Some of the Latino leadership saw this as the last straw in a history of broken promises and faithlessness by a Democratic administration and legislators, and advocated withholding Latino votes from just those contested races. Other Latino leaders warned that we would be playing into GOP hands by not showing up to vote, and since the GOP seems to hate us, things would get exponentially worse for Latinos overall.

Honestly, there is some truth in both stances. But here’s a useful generalization: Latinos don’t like cowards. And we would much rather face an enemy one-on-one than have a flock of craven allies who high-tail it out when things start looking dicey. 

Because you know what? We can fight. We have always had to fight.
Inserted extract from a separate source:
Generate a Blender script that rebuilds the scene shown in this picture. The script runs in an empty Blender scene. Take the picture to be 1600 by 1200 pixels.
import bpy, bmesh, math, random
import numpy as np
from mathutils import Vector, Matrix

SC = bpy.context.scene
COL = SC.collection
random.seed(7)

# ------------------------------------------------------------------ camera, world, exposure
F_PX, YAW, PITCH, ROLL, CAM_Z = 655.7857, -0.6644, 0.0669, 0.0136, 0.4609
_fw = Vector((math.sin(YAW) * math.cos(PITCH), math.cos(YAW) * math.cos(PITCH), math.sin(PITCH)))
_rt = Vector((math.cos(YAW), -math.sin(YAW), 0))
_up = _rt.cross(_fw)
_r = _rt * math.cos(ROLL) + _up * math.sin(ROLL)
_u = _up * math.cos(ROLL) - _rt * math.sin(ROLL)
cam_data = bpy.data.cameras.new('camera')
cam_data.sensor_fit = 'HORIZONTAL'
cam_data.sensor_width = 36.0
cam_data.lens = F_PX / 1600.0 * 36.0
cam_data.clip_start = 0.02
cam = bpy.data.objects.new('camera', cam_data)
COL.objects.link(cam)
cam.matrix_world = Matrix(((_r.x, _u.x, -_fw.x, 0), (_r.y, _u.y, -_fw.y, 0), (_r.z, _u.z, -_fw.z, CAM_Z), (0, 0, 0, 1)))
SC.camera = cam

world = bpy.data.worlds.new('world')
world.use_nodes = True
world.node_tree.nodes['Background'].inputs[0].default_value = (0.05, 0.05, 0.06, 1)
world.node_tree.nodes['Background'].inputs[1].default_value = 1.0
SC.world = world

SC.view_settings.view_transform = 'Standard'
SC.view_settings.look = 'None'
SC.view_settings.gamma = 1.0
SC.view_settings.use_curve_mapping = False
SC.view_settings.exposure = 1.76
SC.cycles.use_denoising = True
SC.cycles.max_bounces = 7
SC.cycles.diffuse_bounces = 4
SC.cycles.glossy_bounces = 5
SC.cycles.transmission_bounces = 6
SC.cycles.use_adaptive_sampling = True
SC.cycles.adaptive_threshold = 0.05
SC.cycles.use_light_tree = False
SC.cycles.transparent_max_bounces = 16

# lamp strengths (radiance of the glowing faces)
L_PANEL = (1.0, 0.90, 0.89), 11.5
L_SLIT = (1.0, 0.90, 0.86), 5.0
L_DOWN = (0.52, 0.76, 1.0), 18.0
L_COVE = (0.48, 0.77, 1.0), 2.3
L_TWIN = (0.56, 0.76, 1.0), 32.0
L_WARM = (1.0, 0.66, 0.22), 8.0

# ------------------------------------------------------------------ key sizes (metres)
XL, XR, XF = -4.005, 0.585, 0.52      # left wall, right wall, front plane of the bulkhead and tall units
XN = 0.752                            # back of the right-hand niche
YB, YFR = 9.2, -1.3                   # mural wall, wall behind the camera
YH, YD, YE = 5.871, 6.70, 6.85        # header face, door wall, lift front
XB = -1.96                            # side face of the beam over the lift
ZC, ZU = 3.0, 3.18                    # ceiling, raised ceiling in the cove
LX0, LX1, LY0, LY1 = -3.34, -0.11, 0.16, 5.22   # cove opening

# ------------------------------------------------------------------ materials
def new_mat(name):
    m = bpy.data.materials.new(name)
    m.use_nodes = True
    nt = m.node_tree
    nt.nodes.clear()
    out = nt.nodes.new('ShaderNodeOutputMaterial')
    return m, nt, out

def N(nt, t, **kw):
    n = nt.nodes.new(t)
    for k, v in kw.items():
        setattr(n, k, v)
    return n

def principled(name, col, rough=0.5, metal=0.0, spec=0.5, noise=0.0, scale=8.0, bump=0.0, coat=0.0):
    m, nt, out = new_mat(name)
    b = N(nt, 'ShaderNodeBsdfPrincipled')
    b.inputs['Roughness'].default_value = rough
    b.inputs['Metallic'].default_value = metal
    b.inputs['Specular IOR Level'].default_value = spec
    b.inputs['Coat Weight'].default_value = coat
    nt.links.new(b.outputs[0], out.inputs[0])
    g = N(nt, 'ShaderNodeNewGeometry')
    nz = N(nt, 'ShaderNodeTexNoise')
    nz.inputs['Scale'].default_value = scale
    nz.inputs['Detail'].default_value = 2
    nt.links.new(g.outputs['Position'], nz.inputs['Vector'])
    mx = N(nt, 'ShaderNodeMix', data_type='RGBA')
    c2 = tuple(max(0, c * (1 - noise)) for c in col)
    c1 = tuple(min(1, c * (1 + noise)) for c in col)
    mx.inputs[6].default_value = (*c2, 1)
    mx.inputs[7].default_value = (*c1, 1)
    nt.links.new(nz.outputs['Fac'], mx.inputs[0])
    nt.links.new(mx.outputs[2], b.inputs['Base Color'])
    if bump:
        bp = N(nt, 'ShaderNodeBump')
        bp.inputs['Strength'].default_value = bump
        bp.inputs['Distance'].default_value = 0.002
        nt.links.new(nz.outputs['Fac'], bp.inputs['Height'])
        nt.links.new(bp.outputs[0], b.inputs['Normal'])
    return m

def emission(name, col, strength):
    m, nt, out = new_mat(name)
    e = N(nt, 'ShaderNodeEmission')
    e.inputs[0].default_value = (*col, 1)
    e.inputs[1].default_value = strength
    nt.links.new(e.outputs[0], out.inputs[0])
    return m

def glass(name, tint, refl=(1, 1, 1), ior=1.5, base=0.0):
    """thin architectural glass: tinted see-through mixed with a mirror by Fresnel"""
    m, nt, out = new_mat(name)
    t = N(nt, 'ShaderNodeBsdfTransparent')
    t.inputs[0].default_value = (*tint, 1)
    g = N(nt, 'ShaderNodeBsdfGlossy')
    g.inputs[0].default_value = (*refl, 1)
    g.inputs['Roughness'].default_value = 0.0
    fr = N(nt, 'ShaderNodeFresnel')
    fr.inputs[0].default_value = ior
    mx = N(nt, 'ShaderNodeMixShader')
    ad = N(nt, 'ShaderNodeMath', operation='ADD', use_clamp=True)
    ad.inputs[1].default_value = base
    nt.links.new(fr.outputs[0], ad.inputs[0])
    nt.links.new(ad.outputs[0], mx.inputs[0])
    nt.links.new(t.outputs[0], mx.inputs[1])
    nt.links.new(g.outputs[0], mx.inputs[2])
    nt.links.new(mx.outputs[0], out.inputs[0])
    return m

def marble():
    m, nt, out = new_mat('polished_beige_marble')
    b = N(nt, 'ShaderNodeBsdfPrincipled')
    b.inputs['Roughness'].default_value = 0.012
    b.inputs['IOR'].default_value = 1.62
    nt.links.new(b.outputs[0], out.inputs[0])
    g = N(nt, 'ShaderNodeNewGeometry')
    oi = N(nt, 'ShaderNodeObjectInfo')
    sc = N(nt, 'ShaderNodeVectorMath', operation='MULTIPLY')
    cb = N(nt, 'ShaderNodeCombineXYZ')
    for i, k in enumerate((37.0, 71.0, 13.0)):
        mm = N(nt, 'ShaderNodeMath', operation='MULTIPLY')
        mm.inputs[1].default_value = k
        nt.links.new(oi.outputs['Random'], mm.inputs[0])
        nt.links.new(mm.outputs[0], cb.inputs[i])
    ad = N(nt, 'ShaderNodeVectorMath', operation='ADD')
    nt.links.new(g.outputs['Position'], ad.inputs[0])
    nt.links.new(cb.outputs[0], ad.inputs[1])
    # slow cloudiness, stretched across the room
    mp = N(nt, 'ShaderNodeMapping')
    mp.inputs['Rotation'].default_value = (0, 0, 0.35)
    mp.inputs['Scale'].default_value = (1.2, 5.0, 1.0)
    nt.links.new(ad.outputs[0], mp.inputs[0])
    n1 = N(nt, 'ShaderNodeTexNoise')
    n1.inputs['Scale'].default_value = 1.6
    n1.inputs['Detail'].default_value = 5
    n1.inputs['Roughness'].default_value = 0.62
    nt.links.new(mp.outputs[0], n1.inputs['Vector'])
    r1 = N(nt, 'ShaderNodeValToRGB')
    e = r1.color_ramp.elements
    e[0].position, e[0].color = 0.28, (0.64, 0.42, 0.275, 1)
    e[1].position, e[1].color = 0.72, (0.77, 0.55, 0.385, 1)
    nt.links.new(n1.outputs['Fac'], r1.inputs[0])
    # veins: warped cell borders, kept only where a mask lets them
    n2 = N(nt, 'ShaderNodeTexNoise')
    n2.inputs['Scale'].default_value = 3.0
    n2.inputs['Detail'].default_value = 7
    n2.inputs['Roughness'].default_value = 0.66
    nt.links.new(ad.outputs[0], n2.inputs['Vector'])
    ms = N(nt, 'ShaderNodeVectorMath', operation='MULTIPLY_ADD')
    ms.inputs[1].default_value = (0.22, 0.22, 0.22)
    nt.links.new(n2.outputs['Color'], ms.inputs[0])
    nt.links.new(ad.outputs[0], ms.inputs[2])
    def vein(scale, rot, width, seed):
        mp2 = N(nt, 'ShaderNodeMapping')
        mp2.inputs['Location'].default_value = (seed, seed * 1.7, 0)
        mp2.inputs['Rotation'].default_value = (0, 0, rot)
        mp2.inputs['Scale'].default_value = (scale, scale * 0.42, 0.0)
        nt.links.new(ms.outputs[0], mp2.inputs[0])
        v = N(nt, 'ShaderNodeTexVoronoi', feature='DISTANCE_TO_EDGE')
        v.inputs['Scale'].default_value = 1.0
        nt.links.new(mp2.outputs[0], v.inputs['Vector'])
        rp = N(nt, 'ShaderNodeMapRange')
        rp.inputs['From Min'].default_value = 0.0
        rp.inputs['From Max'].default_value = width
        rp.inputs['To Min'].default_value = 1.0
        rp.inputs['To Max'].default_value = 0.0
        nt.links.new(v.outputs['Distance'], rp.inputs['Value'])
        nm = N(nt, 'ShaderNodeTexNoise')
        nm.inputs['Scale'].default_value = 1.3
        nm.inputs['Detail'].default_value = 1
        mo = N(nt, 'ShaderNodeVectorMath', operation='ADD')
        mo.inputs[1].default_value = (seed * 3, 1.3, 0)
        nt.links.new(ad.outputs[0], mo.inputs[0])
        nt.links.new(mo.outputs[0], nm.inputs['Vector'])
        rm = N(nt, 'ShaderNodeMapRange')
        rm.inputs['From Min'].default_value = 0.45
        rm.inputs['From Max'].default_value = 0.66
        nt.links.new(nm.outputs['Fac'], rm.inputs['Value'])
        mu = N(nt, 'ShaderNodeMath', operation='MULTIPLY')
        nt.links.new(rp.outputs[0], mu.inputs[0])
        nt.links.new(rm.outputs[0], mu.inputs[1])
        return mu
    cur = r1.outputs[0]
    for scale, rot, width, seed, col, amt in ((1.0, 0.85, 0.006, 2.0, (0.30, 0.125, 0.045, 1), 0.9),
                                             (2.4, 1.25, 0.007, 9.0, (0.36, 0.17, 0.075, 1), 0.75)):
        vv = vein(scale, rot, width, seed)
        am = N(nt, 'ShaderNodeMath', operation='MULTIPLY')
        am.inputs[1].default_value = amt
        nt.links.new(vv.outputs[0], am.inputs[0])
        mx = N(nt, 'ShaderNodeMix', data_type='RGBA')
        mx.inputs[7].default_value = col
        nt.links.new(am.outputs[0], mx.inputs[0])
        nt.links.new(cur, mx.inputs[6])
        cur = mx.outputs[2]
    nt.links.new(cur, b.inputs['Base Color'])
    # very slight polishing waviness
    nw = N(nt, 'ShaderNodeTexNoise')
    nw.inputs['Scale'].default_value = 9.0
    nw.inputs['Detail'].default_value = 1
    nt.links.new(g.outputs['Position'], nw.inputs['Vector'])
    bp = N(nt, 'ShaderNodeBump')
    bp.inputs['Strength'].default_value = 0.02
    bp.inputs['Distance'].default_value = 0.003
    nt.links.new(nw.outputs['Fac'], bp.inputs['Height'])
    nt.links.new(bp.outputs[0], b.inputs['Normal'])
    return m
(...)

For what we believe in, for what we love, to eradicate injustice and to secure rights. 

And we are part of grassroots organizations across the nation that have mobilized us by the tens, by the hundreds of thousands.

Can you imagine how we would have mobilized if the promise of executive action had been kept? 
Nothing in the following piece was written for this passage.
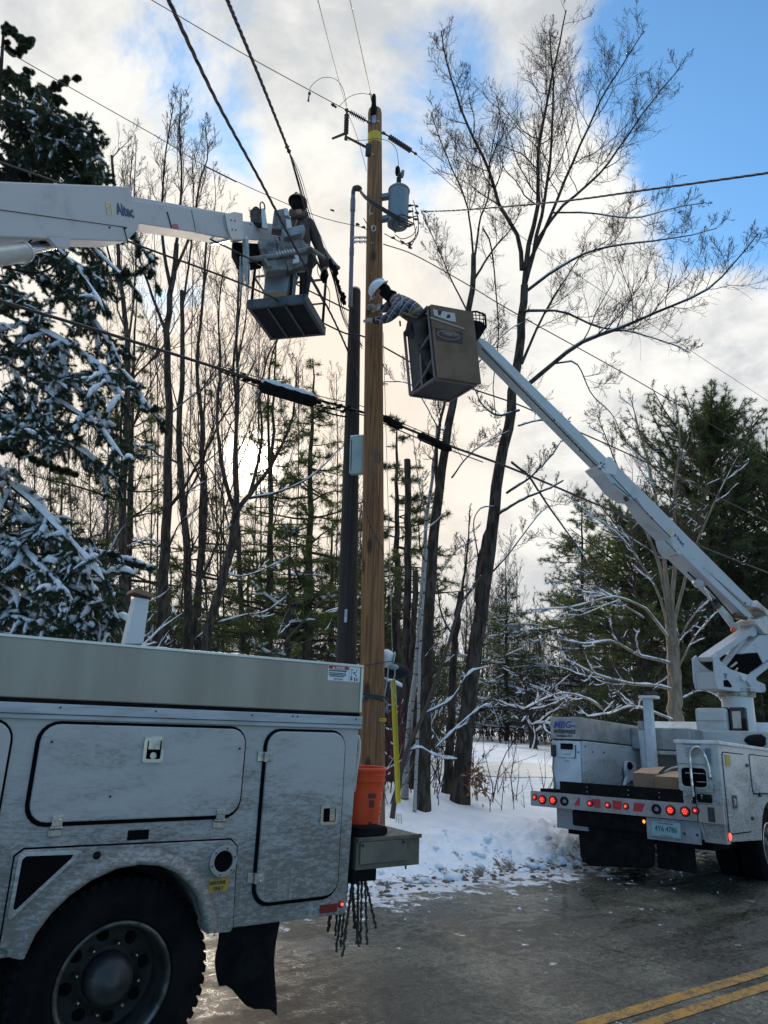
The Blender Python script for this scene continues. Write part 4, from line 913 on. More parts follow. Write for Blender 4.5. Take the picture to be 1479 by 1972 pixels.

We can. We’ve stood amid the half-million who gathered for the March for America in Washington and at the Day without an Immigrant rally here in Philadelphia. We know how much beginning to repair a broken immigration system means to us and to our brothers and sisters across the nation. 

According to a Latino Decisions poll released yesterday, immigration reform/DREAM-Act surpassed jobs and the economy as the most important issue for Latino voters during this midterm election. This is markedly different than it has been in the past number of years, when jobs/economy ranked as the top issue to Latinos.  This shift back to immigration as a top concern should have helped outcomes for Democrats, after all, it has before.

But the “sacrifice immigration to save Democratic seats” edict killed any chance of that. 

Look no further than Colorado to see how Democratic cowardice played out electorally. Latino turnout was good in Colorado (13 percent of voters in a state where Latinos are 14 percent of the population) where Cory Gardner, a conservative Republican, faced Democrat Mark Udall. 

Gardner said, during his campaign, that he supported an expanded guest worker program and a path to legalization for undocumented immigrants. Udall, meanwhile, shied away from talking about immigration at all. It was Democratic poisoned fruit, after all.

Colorado’s Latinos helped elect Gardner yesterday ... but Democratic politicians were indispensible to the outcome.

Democrats need to refocus and see where they did win. 

Maybe they should look to the gubernatorial race in Pennsylania, where support for Tom Wolf cut across party lines, in part because he was willing to talk about two terribly divisive issues that pit the commonwealth’s residents against each other: educational funding and hydraulic fracking. Folks in Philly don’t feel the same way about these issues as those in suburban areas or those in rural areas ... and yet we voted overwhelmingly to confront our differences about them.

It is not only Latinos who prefer those who stand instead of cower.

Hopefully the Democrats will have remembered that by the time the next election rolls around.